Whilst living here I’ve made it my business to walk as much as possible. And when I say ‘made it my business’, I mean that I’m too poor to take the bus.
However, this is no bad thing as walking makes deviations possible, and deviations in London are a pleasure. To clean up one of idiot savant Karl Pilkington’s meandering theories, getting lost can be a great adventure of discovery.
In a city as densely populated as London there are interesting little nooks everywhere – each neighbourhood has its own world of curiosa, with independently-run shops that cleanse the consumer palate after a life of getting worn down by stodgy chain-run stores and restaurants.
Without getting lost you might never find these bazaars, and the excitement of being lost in the city is unlike the bored frustration of getting stuck on some maze-like new-build estate in the middle of Aldershot; there’s the potential of finding a cool little bistro or boutique, rather than being gang eye-raped by curtain-twitching locals who fear outsiders and only trust their hairdresser and the Daily Mail.
In my area, Balham, there are book, charity and coffee shops off the main high street that are great to stumble upon and file in your brain under ‘worth regular visits’. The best thing about them is that you don’t go to them for anything in particular, unlike when you visit HMV, H&M or Ikea. If you wanted a certain best-seller from my local ramshackle book shop, you would need to have some kind of literary divining rod to find it – the store having eschewed the Dewey Decimal System for more of an ‘IED gone off’ organisational ethos. Instead, you are taking a chance – it’s an adventure.
Charity shops are the best exemplar of this.

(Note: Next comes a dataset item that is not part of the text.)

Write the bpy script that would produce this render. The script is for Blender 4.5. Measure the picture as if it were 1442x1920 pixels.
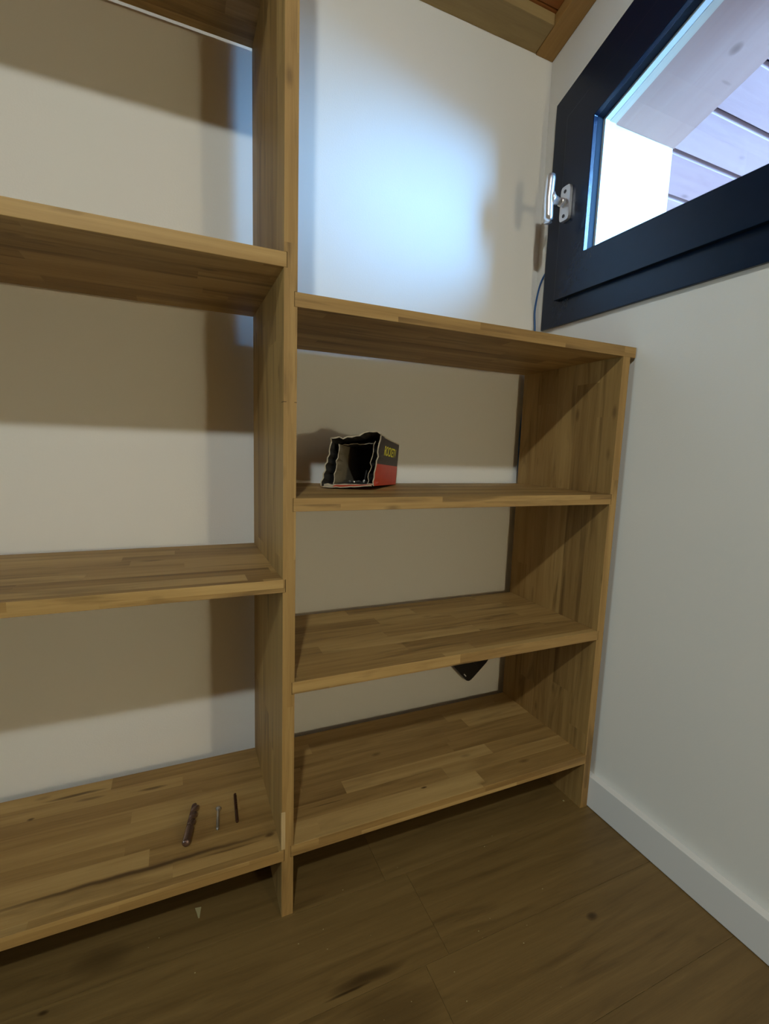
import bpy, bmesh, math, random
from mathutils import Vector, Matrix, noise

for o in list(bpy.data.objects):
    bpy.data.objects.remove(o, do_unlink=True)
random.seed(7)
S = bpy.context.scene
COL = S.collection

# ------------------------------------------------------------------ camera
CAM = Vector((-0.1999, -0.8595, 0.9676))
RGT = Vector((0.916142, -0.399548, 0.032339))
UPV = Vector((0.023599, 0.134294, 0.990660))
FWD = Vector((0.400159, 0.906822, -0.132461))
cd = bpy.data.cameras.new('camera')
cd.sensor_fit = 'VERTICAL'
cd.sensor_height = 36.0
cd.lens = 36.0 * 886.045 / 1920.0
cd.clip_start = 0.02
cam = bpy.data.objects.new('camera', cd)
COL.objects.link(cam)
m = Matrix((RGT, UPV, -FWD)).transposed().to_4x4()
m.translation = CAM
cam.matrix_world = m
S.camera = cam

# ------------------------------------------------------------------ exposure
vs = S.view_settings
S.display_settings.display_device = 'sRGB'
vs.view_transform = 'Standard'
vs.look = 'None'
vs.gamma = 1.0
vs.use_curve_mapping = False
vs.exposure = 0.20

# ------------------------------------------------------------------ world and daylight
w = bpy.data.worlds.new('sky')
S.world = w
w.use_nodes = True
wn = w.node_tree.nodes
bg = wn['Background']
bg.inputs['Color'].default_value = (0.82, 0.84, 1.0, 1)
bg.inputs['Strength'].default_value = 1.7

def lamp(name, kind, loc, energy, color, **kw):
    d = bpy.data.lights.new(name, kind)
    d.energy = energy
    d.color = color
    for k, v in kw.items():
        setattr(d, k, v)
    o = bpy.data.objects.new(name, d)
    o.location = loc
    COL.objects.link(o)
    return o

sun = lamp('hazy_daylight', 'SUN', (3, -2, 3), 42.0, (0.19, 0.50, 1.0), angle=math.radians(52))
sun.rotation_euler = Vector((-0.70, 0.71, -0.12)).to_track_quat('-Z', 'Y').to_euler()
# ceiling spot bulb, and a small lamp further back in the room
LA = (-0.68, -1.98, 2.70)
spot = lamp('ceiling_spot', 'SPOT', LA, 100, (0.93, 1.0, 0.95), shadow_soft_size=0.045, spot_size=math.radians(104), spot_blend=1.0)
spot.rotation_euler = (Vector((0.30, 0.0, 0.45)) - Vector(LA)).to_track_quat('-Z', 'Y').to_euler()
lamp('room_lamp', 'POINT', (0.68, -2.5, 0.88), 29, (1.0, 0.91, 0.62), shadow_soft_size=0.05)

# added cool fill light at the left wall, brightens the right wall
fill = lamp('left_fill_light', 'AREA', (-2.26, -0.38, 0.95), 11, (0.74, 0.98, 1.0), size=0.8)
fill.rotation_euler = Vector((1, 0, 0)).to_track_quat('-Z', 'Z').to_euler()

# ------------------------------------------------------------------ numbers
YW = 0.387          # back wall face
W = 0.845           # right wall face
WO = 1.13           # right wall outside face
DEP = 0.3587        # shelf depth
BW = 0.0237         # upright thickness
TH = 0.0249         # shelf thickness
NT = 0.0057         # dado depth
LI = 0.80           # inner width of right bay
ZL = [1.8713, 1.2960, 0.7189, 0.1531]
ZR = [1.2338, 0.8717, 0.5117, 0.1578]
CSL = 0.29          # ceiling slope
def zc(y, d=0.0):
    return 2.116 + d + CSL * (YW - y)

# ------------------------------------------------------------------ material helpers
def newmat(name):
    mt = bpy.data.materials.new(name)
    mt.use_nodes = True
    nt = mt.node_tree
    b = nt.nodes['Principled BSDF']
    return mt, nt, b

def nd(nt, t, **kw):
    n = nt.nodes.new(t)
    for k, v in kw.items():
        setattr(n, k, v)
    return n

def simple(name, col, rough=0.5, metal=0.0, spec=0.5, nscale=0, namt=0.0, bump=0.0, bscale=200):
    mt, nt, b = newmat(name)
    b.inputs['Base Color'].default_value = (*col, 1)
    b.inputs['Roughness'].default_value = rough
    b.inputs['Metallic'].default_value = metal
    b.inputs['Specular IOR Level'].default_value = spec
    tc = nd(nt, 'ShaderNodeTexCoord')
    if nscale:
        nz = nd(nt, 'ShaderNodeTexNoise')
        nz.inputs['Scale'].default_value = nscale
        nz.inputs['Detail'].default_value = 4
        nt.links.new(tc.outputs['Object'], nz.inputs['Vector'])
        mx = nd(nt, 'ShaderNodeMix', data_type='RGBA')
        mx.inputs[6].default_value = (*[c * (1 - namt) for c in col], 1)
        mx.inputs[7].default_value = (*[min(1, c * (1 + namt)) for c in col], 1)
        nt.links.new(nz.outputs['Fac'], mx.inputs[0])
        nt.links.new(mx.outputs[2], b.inputs['Base Color'])
    if bump:
        nz = nd(nt, 'ShaderNodeTexNoise')
        nz.inputs['Scale'].default_value = bscale
        nz.inputs['Detail'].default_value = 3
        nt.links.new(tc.outputs['Object'], nz.inputs['Vector'])
        bp = nd(nt, 'ShaderNodeBump')
        bp.inputs['Strength'].default_value = bump
        bp.inputs['Distance'].default_value = 0.002
        nt.links.new(nz.outputs['Fac'], bp.inputs['Height'])
        nt.links.new(bp.outputs['Normal'], b.inputs['Normal'])
    return mt

def math_n(nt, op, a, b=None, c=None):
    n = nd(nt, 'ShaderNodeMath', operation=op)
    for i, v in enumerate((a, b, c)):
        if v is None:
            continue
        if isinstance(v, (int, float)):
            n.inputs[i].default_value = v
        else:
            nt.links.new(v, n.inputs[i])
    return n.outputs[0]

def ramp(nt, fac, stops):
    r = nd(nt, 'ShaderNodeValToRGB')
    e = r.color_ramp.elements
    while len(e) < len(stops):
        e.new(0.5)
    for el, (p, c) in zip(e, stops):
        el.position = p
        el.color = (*c, 1) if len(c) == 3 else c
    nt.links.new(fac, r.inputs[0])
    return r.outputs[0]

def wood(name, tones, stave_w=0.043, stave_l=0.42, rough=0.55, streak=0.6, grain=0.55,
         knot=0.5, spots=(), one_stave=False):
    """tones: three colours dark/mid/light; UV in metres, u along the grain.
    spots: (u, v, half-length, half-width, amount) of dark cracks and knots."""
    mt, nt, b = newmat(name)
    uv = nd(nt, 'ShaderNodeUVMap')
    sp = nd(nt, 'ShaderNodeSeparateXYZ')
    nt.links.new(uv.outputs[0], sp.inputs[0])
    oi = nd(nt, 'ShaderNodeObjectInfo')
    rnd = oi.outputs['Random']
    u, v = sp.outputs[0], sp.outputs[1]
    r10 = math_n(nt, 'MULTIPLY', rnd, 37.0)
    if one_stave:
        cell = rnd
    else:
        row = math_n(nt, 'FLOOR', math_n(nt, 'DIVIDE', math_n(nt, 'ADD', v, math_n(nt, 'MULTIPLY', rnd, 0.043)), stave_w))
        wr = nd(nt, 'ShaderNodeTexWhiteNoise', noise_dimensions='2D')
        cb = nd(nt, 'ShaderNodeCombineXYZ')
        nt.links.new(row, cb.inputs[0]); nt.links.new(r10, cb.inputs[1])
        nt.links.new(cb.outputs[0], wr.inputs['Vector'])
        colm = math_n(nt, 'FLOOR', math_n(nt, 'ADD', math_n(nt, 'DIVIDE', u, stave_l), math_n(nt, 'MULTIPLY', wr.outputs['Value'], 7.0)))
        wc = nd(nt, 'ShaderNodeTexWhiteNoise', noise_dimensions='3D')
        cb2 = nd(nt, 'ShaderNodeCombineXYZ')
        nt.links.new(row, cb2.inputs[0]); nt.links.new(colm, cb2.inputs[1]); nt.links.new(r10, cb2.inputs[2])
        nt.links.new(cb2.outputs[0], wc.inputs['Vector'])
        cell = wc.outputs['Value']
    # grain space: stretched, shifted per stave
    off = math_n(nt, 'MULTIPLY', cell, 53.0)
    cg = nd(nt, 'ShaderNodeCombineXYZ')
    nt.links.new(math_n(nt, 'ADD', math_n(nt, 'MULTIPLY', u, 2.2), off), cg.inputs[0])
    nt.links.new(math_n(nt, 'MULTIPLY', v, 42.0), cg.inputs[1])
    nt.links.new(r10, cg.inputs[2])
    g1 = nd(nt, 'ShaderNodeTexNoise')
    g1.inputs['Scale'].default_value = 1.0; g1.inputs['Detail'].default_value = 6; g1.inputs['Roughness'].default_value = 0.6
    g1.inputs['Distortion'].default_value = 0.6
    nt.links.new(cg.outputs[0], g1.inputs['Vector'])
    cf = nd(nt, 'ShaderNodeCombineXYZ')
    nt.links.new(math_n(nt, 'MULTIPLY', u, 14.0), cf.inputs[0])
    nt.links.new(math_n(nt, 'MULTIPLY', v, 420.0), cf.inputs[1])
    nt.links.new(off, cf.inputs[2])
    g2 = nd(nt, 'ShaderNodeTexNoise')
    g2.inputs['Scale'].default_value = 1.0; g2.inputs['Detail'].default_value = 3
    nt.links.new(cf.outputs[0], g2.inputs['Vector'])
    # stave tone + soft grain
    t = math_n(nt, 'ADD', math_n(nt, 'MULTIPLY', cell, 1.0 - grain), math_n(nt, 'MULTIPLY', math_n(nt, 'MULTIPLY_ADD', math_n(nt, 'SUBTRACT', g1.outputs['Fac'], 0.5), 1.7, 0.5), grain))
    t = math_n(nt, 'ADD', t, math_n(nt, 'MULTIPLY', math_n(nt, 'SUBTRACT', g2.outputs['Fac'], 0.5), 0.22))
    base = ramp(nt, t, [(0.10, tones[0]), (0.5, tones[1]), (0.88, tones[2])])
    # dark mineral streaks
    cs = nd(nt, 'ShaderNodeCombineXYZ')
    nt.links.new(math_n(nt, 'ADD', math_n(nt, 'MULTIPLY', u, 3.0), off), cs.inputs[0])
    nt.links.new(math_n(nt, 'MULTIPLY', v, 26.0), cs.inputs[1])
    nt.links.new(math_n(nt, 'ADD', r10, 5.0), cs.inputs[2])
    g3 = nd(nt, 'ShaderNodeTexNoise')
    g3.inputs['Scale'].default_value = 1.0; g3.inputs['Detail'].default_value = 4; g3.inputs['Distortion'].default_value = 1.1
    nt.links.new(cs.outputs[0], g3.inputs['Vector'])
    dk = ramp(nt, g3.outputs['Fac'], [(0.54, (0, 0, 0)), (0.74, (1, 1, 1))])
    dark = (tones[0][0] * 0.30, tones[0][1] * 0.25, tones[0][2] * 0.22)
    mx = nd(nt, 'ShaderNodeMix', data_type='RGBA')
    nt.links.new(math_n(nt, 'MULTIPLY', dk, streak), mx.inputs[0])
    nt.links.new(base, mx.inputs[6]); mx.inputs[7].default_value = (*dark, 1)
    cur = mx.outputs[2]
    # small knots
    ck = nd(nt, 'ShaderNodeCombineXYZ')
    nt.links.new(math_n(nt, 'MULTIPLY', u, 5.0), ck.inputs[0])
    nt.links.new(math_n(nt, 'MULTIPLY', v, 13.0), ck.inputs[1])
    nt.links.new(r10, ck.inputs[2])
    vo = nd(nt, 'ShaderNodeTexVoronoi')
    vo.inputs['Scale'].default_value = 1.0
    nt.links.new(ck.outputs[0], vo.inputs['Vector'])
    kn = ramp(nt, vo.outputs['Distance'], [(0.03, (1, 1, 1)), (0.11, (0, 0, 0))])
    mx2 = nd(nt, 'ShaderNodeMix', data_type='RGBA')
    nt.links.new(math_n(nt, 'MULTIPLY', kn, knot), mx2.inputs[0])
    nt.links.new(cur, mx2.inputs[6]); mx2.inputs[7].default_value = (*dark, 1)
    cur = mx2.outputs[2]
    # cracks and knots that this board really has
    if spots:
        cw_ = nd(nt, 'ShaderNodeCombineXYZ')
        nt.links.new(math_n(nt, 'MULTIPLY', u, 9.0), cw_.inputs[0])
        nt.links.new(math_n(nt, 'MULTIPLY', v, 6.0), cw_.inputs[1])
        wv = nd(nt, 'ShaderNodeTexNoise')
        wv.inputs['Scale'].default_value = 1.0; wv.inputs['Detail'].default_value = 3
        nt.links.new(cw_.outputs[0], wv.inputs['Vector'])
    for (su, sv, hl, hw, amt) in spots:
        wob = math_n(nt, 'MULTIPLY', math_n(nt, 'SUBTRACT', wv.outputs['Fac'], 0.5), min(0.02, hw * 2.2 + 0.002))
        du = math_n(nt, 'DIVIDE', math_n(nt, 'SUBTRACT', u, su), hl)
        dv = math_n(nt, 'DIVIDE', math_n(nt, 'ADD', math_n(nt, 'SUBTRACT', v, sv), wob), hw)
        d2 = math_n(nt, 'ADD', math_n(nt, 'MULTIPLY', du, du), math_n(nt, 'MULTIPLY', dv, dv))
        msk = ramp(nt, d2, [(0.05, (1, 1, 1)), (1.0, (0, 0, 0))])
        mx3 = nd(nt, 'ShaderNodeMix', data_type='RGBA')
        nt.links.new(math_n(nt, 'MULTIPLY', msk, amt), mx3.inputs[0])
        nt.links.new(cur, mx3.inputs[6]); mx3.inputs[7].default_value = (*dark, 1)
        cur = mx3.outputs[2]
    nt.links.new(cur, b.inputs['Base Color'])
    b.inputs['Roughness'].default_value = rough
    b.inputs['Specular IOR Level'].default_value = 0.35
    bp = nd(nt, 'ShaderNodeBump')
    bp.inputs['Strength'].default_value = 0.25; bp.inputs['Distance'].default_value = 0.0008
    nt.links.new(g2.outputs['Fac'], bp.inputs['Height'])
    nt.links.new(bp.outputs['Normal'], b.inputs['Normal'])
    return mt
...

No one goes into one for anything specific, as by their very nature they are a random patchwork of the surrounding population’s unwanted clutter (in fact, this makes them a rather nice litmus test for the area – you could lead me blindfolded into any charity shop in the world and I could get a fair idea of where I was just from the amount of shoulder-padded blouses in the place. In Balham, for example, there are more pairs of Armani jeans on the racks than, say, Mecca).
However, despite the randomness, you might go in looking for ‘a book’ or ‘a shirt’, before hunting through the racks and shelves for a lovely surprise. Invariably, you’ll find one and, as you pull on some moneyed banker’s ill-gotten jeans, you realise that it’s the one time the trickle-down effect of wealth actually bears any tangible fruit.